Taraftarı olduğum için severek takip ettiğim Galatasaray Dergisi’nin Mayıs 2011 sayısında bir okurun, bir basketbol terimi olan MVP kelimesi yerine dergide neden EDO olarak kısaltılarak kullanılmadığını ya da yerine “En değerli oyuncu” biçiminde yazılmadığı sorusuna, dergi editörü tarafından verilen ve dudaklarımı uçuklatan cevabı yazayım;
“…size kısmen hak veriyoruz ancak dilin arılaşması konusunda sanırız yeni çağ, bütün kuralları altüst edecek kadar hızla dünyayı küçültüyor, sadece insanları değil, dilleri birbirine yakınlaştırıyor, aynılaştırıyor.”
!!!!!!!!!!!!!!!!!!!!!!!
“Türk dili, Türk milleti için kutsal bir hazinedir. Çünkü Türk milleti geçirdiği nihayetsiz felâketler içinde ahlâkının, an'anelerinin, hatıralarının, menfaatlerinin, kısacası bugün kendi milliyetini yapan her şeyin dili sayesinde muhafaza olunduğunu görüyor. Türk dili Türk milletinin kalbidir, zihnidir." diyen Ata’mıza bundan daha büyük bir saygısızlık olabilir mi? “Cumhuriyet”ini ve onun dilini emanet ettiği biz Türk gençleri bu emanete hıyanet mi edeceğiz? Kutsal mirasa böyle mi sahip çıkacağız?

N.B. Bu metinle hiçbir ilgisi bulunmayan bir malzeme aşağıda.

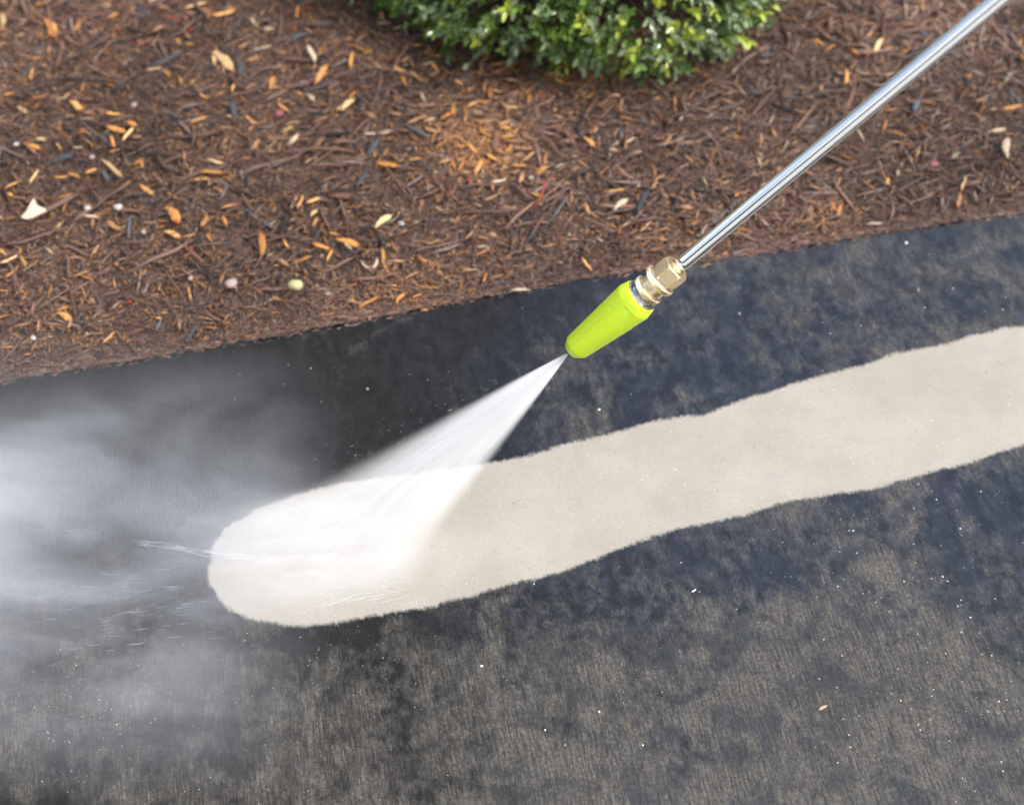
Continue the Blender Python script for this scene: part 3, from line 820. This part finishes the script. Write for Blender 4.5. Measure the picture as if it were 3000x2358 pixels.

Konuyla yakından ilgili değil ama dile sahip çıkmak ve dilimizi düzgün konuşmak yönünden bize ders olabilecek bir konuyu burada anlatmak isterim.
Eski ABD cumhurbaşkanı GW Bush’un İngilizce’ye çok vakıf olmadığı ve kelimeleri zaman zaman yanlış kullandığı bilinir ve dünya siyasetinde alay konusu yapılır. Bir keresinde “Undermise” ile “misestimate” kelimelerini karıştıran Bush için “Undermisestimate” denmişti. Fransızlar da dünyada diline sıkı sıkıya sahip çıkan, dili düzgün kullanmaya özen göstermeyeni kınayan bir toplumdur. Ülkede pek çok kişinin İngilizce veya bir başka yabancı dili çok iyi bilmesine rağmen, yabancıların farklı dillerdeki sorularına yabancı dille cevap vermediklerini ve üzerine basarak, anladıkları soru cevabını Fransızca verdiklerinin birebir tanığıyım. Geçen cumhurbaşkanlığı seçimlerinde Sarkozy’nin seçimde rakibi olan Sosyalist Parti adayı Seguleine Royal’i belki hatırlarsınız. Royal, bir seçim konuşması sırasında, cesaret (bravoure) kelimesi yerine, Türkçeye “cesuriyet” diye çevrilebilecek (bravitude) kelimesini kullandığı için Fransız basınında ve halk arasında alay konusu yapılmış ve “artık bizimde bir Bush’umuz oldu” diye eleştirilmişti. O kadar ki, Royal’in, Sarkozy karşısında seçimi kaybetmesine yol açan nedenler arasında bu yanlış kullandığı kelimenin de rol aldığı belirtilmişti. (Bakınız Cumhuriyet Strateji Dergisi sayı:137 5.2.2007)
Fransız ulusu kadar dilimize sahip çıkacağımız günlerin gelmesi dileğiyle.